Supplied information:

***

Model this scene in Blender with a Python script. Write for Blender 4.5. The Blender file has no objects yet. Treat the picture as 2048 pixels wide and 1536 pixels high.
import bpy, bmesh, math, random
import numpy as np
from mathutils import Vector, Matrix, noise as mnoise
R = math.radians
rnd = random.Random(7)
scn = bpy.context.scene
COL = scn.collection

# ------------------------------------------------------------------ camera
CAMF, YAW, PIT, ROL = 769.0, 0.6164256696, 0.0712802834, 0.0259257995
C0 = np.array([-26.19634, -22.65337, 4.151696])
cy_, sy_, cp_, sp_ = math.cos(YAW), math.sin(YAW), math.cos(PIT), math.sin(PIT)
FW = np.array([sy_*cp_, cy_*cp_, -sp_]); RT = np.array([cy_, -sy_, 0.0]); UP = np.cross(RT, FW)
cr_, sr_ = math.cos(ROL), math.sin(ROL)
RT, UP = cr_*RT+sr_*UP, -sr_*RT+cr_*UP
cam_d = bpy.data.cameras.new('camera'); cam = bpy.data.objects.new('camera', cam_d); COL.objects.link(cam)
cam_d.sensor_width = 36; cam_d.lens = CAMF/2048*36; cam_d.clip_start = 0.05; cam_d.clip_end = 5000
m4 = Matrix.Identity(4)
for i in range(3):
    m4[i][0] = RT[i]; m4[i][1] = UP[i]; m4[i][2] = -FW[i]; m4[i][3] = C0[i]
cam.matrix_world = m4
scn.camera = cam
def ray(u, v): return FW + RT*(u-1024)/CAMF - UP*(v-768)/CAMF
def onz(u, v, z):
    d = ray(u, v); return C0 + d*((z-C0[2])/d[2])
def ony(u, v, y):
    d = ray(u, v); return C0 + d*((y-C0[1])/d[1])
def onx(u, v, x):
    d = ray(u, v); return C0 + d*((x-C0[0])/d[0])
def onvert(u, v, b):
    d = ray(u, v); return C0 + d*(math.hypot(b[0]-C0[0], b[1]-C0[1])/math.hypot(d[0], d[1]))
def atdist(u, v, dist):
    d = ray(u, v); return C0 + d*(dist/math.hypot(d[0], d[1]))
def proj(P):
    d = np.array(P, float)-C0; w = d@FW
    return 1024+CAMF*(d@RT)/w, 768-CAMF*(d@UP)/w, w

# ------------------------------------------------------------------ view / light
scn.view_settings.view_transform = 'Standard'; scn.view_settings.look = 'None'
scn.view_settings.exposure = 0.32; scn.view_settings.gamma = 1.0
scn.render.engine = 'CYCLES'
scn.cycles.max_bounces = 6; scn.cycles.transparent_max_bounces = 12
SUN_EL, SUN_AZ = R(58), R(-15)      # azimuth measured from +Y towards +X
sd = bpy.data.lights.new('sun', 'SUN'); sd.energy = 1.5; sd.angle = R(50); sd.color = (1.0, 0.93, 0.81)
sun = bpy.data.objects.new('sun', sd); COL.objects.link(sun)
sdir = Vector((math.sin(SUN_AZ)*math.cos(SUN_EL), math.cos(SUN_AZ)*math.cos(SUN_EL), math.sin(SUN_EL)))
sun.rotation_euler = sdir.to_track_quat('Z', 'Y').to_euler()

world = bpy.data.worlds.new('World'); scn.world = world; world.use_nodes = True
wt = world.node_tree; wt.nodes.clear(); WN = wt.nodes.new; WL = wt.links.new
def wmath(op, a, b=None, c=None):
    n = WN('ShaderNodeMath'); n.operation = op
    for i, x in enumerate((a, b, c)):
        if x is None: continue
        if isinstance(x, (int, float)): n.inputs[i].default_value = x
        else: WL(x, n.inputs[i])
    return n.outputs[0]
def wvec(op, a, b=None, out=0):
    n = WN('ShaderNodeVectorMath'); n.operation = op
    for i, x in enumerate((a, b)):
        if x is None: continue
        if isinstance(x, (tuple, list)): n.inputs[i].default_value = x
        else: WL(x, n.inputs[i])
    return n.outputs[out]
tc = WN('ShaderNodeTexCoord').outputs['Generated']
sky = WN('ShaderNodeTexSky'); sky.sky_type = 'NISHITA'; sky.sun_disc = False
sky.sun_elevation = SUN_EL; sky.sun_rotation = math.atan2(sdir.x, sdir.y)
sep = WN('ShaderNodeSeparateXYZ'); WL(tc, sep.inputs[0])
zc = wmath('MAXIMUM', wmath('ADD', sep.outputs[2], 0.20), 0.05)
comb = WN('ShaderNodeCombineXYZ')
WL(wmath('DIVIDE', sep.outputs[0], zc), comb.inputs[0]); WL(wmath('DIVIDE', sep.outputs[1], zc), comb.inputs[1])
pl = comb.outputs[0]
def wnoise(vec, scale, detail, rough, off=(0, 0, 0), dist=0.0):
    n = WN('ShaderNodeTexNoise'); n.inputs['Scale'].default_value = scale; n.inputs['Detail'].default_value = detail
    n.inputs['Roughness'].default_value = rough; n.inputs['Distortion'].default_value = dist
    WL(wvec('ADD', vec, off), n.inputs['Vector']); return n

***

Problem to solve:
From the first line to the last, retype the data exactly.

Full output:
Model this scene in Blender with a Python script. Write for Blender 4.5. The Blender file has no objects yet. Treat the picture as 2048 pixels wide and 1536 pixels high.
import bpy, bmesh, math, random
import numpy as np
from mathutils import Vector, Matrix, noise as mnoise
R = math.radians
rnd = random.Random(7)
scn = bpy.context.scene
COL = scn.collection

# ------------------------------------------------------------------ camera
CAMF, YAW, PIT, ROL = 769.0, 0.6164256696, 0.0712802834, 0.0259257995
C0 = np.array([-26.19634, -22.65337, 4.151696])
cy_, sy_, cp_, sp_ = math.cos(YAW), math.sin(YAW), math.cos(PIT), math.sin(PIT)
FW = np.array([sy_*cp_, cy_*cp_, -sp_]); RT = np.array([cy_, -sy_, 0.0]); UP = np.cross(RT, FW)
cr_, sr_ = math.cos(ROL), math.sin(ROL)
RT, UP = cr_*RT+sr_*UP, -sr_*RT+cr_*UP
cam_d = bpy.data.cameras.new('camera'); cam = bpy.data.objects.new('camera', cam_d); COL.objects.link(cam)
cam_d.sensor_width = 36; cam_d.lens = CAMF/2048*36; cam_d.clip_start = 0.05; cam_d.clip_end = 5000
m4 = Matrix.Identity(4)
for i in range(3):
    m4[i][0] = RT[i]; m4[i][1] = UP[i]; m4[i][2] = -FW[i]; m4[i][3] = C0[i]
cam.matrix_world = m4
scn.camera = cam
def ray(u, v): return FW + RT*(u-1024)/CAMF - UP*(v-768)/CAMF
def onz(u, v, z):
    d = ray(u, v); return C0 + d*((z-C0[2])/d[2])
def ony(u, v, y):
    d = ray(u, v); return C0 + d*((y-C0[1])/d[1])
def onx(u, v, x):
    d = ray(u, v); return C0 + d*((x-C0[0])/d[0])
def onvert(u, v, b):
    d = ray(u, v); return C0 + d*(math.hypot(b[0]-C0[0], b[1]-C0[1])/math.hypot(d[0], d[1]))
def atdist(u, v, dist):
    d = ray(u, v); return C0 + d*(dist/math.hypot(d[0], d[1]))
def proj(P):
    d = np.array(P, float)-C0; w = d@FW
    return 1024+CAMF*(d@RT)/w, 768-CAMF*(d@UP)/w, w

# ------------------------------------------------------------------ view / light
scn.view_settings.view_transform = 'Standard'; scn.view_settings.look = 'None'
scn.view_settings.exposure = 0.32; scn.view_settings.gamma = 1.0
scn.render.engine = 'CYCLES'
scn.cycles.max_bounces = 6; scn.cycles.transparent_max_bounces = 12
SUN_EL, SUN_AZ = R(58), R(-15)      # azimuth measured from +Y towards +X
sd = bpy.data.lights.new('sun', 'SUN'); sd.energy = 1.5; sd.angle = R(50); sd.color = (1.0, 0.93, 0.81)
sun = bpy.data.objects.new('sun', sd); COL.objects.link(sun)
sdir = Vector((math.sin(SUN_AZ)*math.cos(SUN_EL), math.cos(SUN_AZ)*math.cos(SUN_EL), math.sin(SUN_EL)))
sun.rotation_euler = sdir.to_track_quat('Z', 'Y').to_euler()

world = bpy.data.worlds.new('World'); scn.world = world; world.use_nodes = True
wt = world.node_tree; wt.nodes.clear(); WN = wt.nodes.new; WL = wt.links.new
def wmath(op, a, b=None, c=None):
    n = WN('ShaderNodeMath'); n.operation = op
    for i, x in enumerate((a, b, c)):
        if x is None: continue
        if isinstance(x, (int, float)): n.inputs[i].default_value = x
        else: WL(x, n.inputs[i])
    return n.outputs[0]
def wvec(op, a, b=None, out=0):
    n = WN('ShaderNodeVectorMath'); n.operation = op
    for i, x in enumerate((a, b)):
        if x is None: continue
        if isinstance(x, (tuple, list)): n.inputs[i].default_value = x
        else: WL(x, n.inputs[i])
    return n.outputs[out]
tc = WN('ShaderNodeTexCoord').outputs['Generated']
sky = WN('ShaderNodeTexSky'); sky.sky_type = 'NISHITA'; sky.sun_disc = False
sky.sun_elevation = SUN_EL; sky.sun_rotation = math.atan2(sdir.x, sdir.y)
sep = WN('ShaderNodeSeparateXYZ'); WL(tc, sep.inputs[0])
zc = wmath('MAXIMUM', wmath('ADD', sep.outputs[2], 0.20), 0.05)
comb = WN('ShaderNodeCombineXYZ')
WL(wmath('DIVIDE', sep.outputs[0], zc), comb.inputs[0]); WL(wmath('DIVIDE', sep.outputs[1], zc), comb.inputs[1])
pl = comb.outputs[0]
def wnoise(vec, scale, detail, rough, off=(0, 0, 0), dist=0.0):
    n = WN('ShaderNodeTexNoise'); n.inputs['Scale'].default_value = scale; n.inputs['Detail'].default_value = detail
    n.inputs['Roughness'].default_value = rough; n.inputs['Distortion'].default_value = dist
    WL(wvec('ADD', vec, off), n.inputs['Vector']); return n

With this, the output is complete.